Le départ de Sophie Brochu à la tête d’Hydro-Québec est une lourde perte, estiment des experts qui craignent que l’indépendance de la société d’État face au gouvernement en souffre.

« C’est une grosse perte, parce que ça va être difficile de trouver quelqu’un pour la remplacer qui a autant de compétences, de leadership et une indépendance vis-à-vis du gouvernement », estime Pierre-Olivier Pineau, titulaire de la Chaire de gestion du secteur de l’énergie à HEC Montréal.

Selon lui, Sophie Brochu amenait « beaucoup de fraîcheur et d’accessibilité » à l’image d’Hydro-Québec. « C’est une excellente communicatrice qui a beaucoup de charisme, un franc-parler intelligent et une écoute que l’on ne retrouve pas toujours chez les dirigeants », détaille-t-il.

Avec le départ de Sophie Brochu, M. Pineau craint qu’Hydro-Québec « perde une indépendance ». « Le gouvernement va vouloir trouver quelqu’un qui exécute ses désirs et on va se retrouver à risque d’avoir un PDG qui va être un petit peu le bras exécutant du gouvernement », déplore-t-il.

Plus qu’un gestionnaire

Pour Normand Mousseau, professeur de physique à l’Université de Montréal et directeur scientifique de l’Institut de l’énergie Trottier à Polytechnique Montréal, « la personne qui remplacera Mme Brochu devra avoir une compréhension profonde des enjeux énergétiques ».

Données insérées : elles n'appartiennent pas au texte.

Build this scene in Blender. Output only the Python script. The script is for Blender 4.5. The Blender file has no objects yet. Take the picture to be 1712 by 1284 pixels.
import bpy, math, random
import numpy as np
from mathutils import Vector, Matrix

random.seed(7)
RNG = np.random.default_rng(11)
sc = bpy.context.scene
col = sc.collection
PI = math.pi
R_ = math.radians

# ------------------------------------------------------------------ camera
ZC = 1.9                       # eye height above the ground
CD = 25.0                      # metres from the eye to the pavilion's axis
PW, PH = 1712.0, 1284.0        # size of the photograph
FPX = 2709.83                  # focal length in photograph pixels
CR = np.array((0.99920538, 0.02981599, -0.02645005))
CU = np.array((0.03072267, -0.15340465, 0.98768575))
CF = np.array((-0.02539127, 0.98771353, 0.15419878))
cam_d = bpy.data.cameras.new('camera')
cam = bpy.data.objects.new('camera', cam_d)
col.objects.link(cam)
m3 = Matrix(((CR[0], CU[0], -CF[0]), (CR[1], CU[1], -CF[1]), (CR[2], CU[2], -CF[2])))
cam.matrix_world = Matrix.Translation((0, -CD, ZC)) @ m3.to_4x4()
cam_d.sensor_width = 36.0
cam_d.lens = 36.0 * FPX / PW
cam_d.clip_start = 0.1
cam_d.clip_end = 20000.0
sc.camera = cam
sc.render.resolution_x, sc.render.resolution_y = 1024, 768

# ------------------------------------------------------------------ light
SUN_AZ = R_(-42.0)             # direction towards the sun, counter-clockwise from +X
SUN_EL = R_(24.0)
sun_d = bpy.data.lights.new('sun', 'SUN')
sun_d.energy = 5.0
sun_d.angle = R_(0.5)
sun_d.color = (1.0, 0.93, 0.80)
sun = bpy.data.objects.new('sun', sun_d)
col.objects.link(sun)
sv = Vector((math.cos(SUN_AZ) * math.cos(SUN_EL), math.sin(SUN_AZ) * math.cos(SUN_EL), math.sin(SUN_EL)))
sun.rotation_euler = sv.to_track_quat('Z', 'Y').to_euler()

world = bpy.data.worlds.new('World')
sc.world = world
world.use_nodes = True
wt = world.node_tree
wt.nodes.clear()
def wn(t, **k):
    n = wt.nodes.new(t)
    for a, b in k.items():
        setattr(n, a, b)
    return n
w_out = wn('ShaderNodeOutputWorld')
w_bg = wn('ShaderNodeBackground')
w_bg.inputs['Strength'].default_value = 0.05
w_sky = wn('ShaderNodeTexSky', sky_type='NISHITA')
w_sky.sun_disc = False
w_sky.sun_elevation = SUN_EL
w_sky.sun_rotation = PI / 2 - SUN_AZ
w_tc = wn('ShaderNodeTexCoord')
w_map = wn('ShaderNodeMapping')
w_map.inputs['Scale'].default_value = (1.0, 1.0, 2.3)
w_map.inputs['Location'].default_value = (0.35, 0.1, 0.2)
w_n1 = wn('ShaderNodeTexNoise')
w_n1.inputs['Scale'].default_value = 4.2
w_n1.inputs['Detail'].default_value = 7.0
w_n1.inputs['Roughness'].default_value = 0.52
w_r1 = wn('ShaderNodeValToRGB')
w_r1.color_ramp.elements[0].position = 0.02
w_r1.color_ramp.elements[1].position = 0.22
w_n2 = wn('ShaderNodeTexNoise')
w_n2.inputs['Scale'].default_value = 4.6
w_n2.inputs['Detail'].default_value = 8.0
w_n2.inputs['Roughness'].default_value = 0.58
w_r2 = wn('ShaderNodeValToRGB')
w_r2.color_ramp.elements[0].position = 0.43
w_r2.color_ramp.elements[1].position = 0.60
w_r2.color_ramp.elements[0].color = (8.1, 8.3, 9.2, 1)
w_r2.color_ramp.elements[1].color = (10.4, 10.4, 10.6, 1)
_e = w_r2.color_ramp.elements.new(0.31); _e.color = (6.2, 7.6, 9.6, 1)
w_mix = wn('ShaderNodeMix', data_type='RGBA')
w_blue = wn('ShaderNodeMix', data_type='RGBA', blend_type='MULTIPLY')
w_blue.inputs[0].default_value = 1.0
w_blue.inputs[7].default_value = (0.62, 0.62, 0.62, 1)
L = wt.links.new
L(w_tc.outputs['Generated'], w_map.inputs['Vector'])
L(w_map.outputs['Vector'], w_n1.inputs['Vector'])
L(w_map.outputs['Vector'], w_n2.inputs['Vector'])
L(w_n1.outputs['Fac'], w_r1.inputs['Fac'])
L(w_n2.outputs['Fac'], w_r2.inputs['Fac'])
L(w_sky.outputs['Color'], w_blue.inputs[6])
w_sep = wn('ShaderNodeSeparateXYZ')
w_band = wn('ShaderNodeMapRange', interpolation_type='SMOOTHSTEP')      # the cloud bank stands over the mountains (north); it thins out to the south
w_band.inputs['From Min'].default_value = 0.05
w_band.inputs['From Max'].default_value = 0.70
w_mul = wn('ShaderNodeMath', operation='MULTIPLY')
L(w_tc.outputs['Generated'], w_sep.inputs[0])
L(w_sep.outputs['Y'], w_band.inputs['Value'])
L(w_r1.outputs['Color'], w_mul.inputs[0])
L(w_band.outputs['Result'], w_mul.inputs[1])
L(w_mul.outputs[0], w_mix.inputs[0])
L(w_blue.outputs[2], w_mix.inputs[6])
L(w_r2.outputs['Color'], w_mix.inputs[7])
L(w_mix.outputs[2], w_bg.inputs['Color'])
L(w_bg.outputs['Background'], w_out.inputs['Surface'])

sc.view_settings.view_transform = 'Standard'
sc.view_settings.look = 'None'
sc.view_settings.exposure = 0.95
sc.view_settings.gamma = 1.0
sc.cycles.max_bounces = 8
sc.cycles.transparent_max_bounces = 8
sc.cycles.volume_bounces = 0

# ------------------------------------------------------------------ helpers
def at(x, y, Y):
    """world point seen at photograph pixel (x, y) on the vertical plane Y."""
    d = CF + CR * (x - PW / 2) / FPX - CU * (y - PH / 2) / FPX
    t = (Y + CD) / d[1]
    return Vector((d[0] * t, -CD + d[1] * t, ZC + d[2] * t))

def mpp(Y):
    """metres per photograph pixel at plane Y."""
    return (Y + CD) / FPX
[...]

On ne pourra pas mettre quelqu’un qui est simplement un gestionnaire. Il faudra que le gouvernement accepte de prendre un pas de recul si on veut avoir une personne de qualité pour faire le travail.

Normand Mousseau, de l’Institut de l’énergie Trottier à Polytechnique Montréal

Les deux experts estiment par ailleurs que Sophie Brochu quitte la société d’État à un mauvais moment, alors qu’Hydro-Québec avait un important rôle à jouer dans la transition énergétique de la province.

« Elle est dans une réorganisation à l’interne qui n’est pas encore achevée, le déploiement d’un plan stratégique est loin d’être organisé et elle quitte quand le gouvernement annonce une nouvelle loi sur l’énergie, où il aurait été important que le gouvernement puisse converser avec une Hydro-Québec qui est forte », détaille M. Pineau.

Inquiétude chez les Premières Nations

De son côté, le chef de l’Assemblée des Premières Nations Québec-Labrador, Ghislain Picard, a dit accueillir la démission de Sophie Brochu avec « une certaine inquiétude ».

« Madame Brochu est une alliée importante pour les Premières Nations et elle adopte une approche de relations qui contraste grandement avec celle de ses prédécesseurs », a-t-il déclaré par communiqué.

« Elle a su reconnaître l’importance de l’inclusion des Premières Nations dans les projets de développement de la société d’État tant au niveau des répercussions environnementales que socio-économiques », a-t-il ajouté.

M. Picard souhaite que la personne qui succédera à Mme Brochu ait « une approche semblable » à la sienne et que le gouvernement du Québec tienne compte des enjeux des Premières Nations dans le choix du nouveau PDG.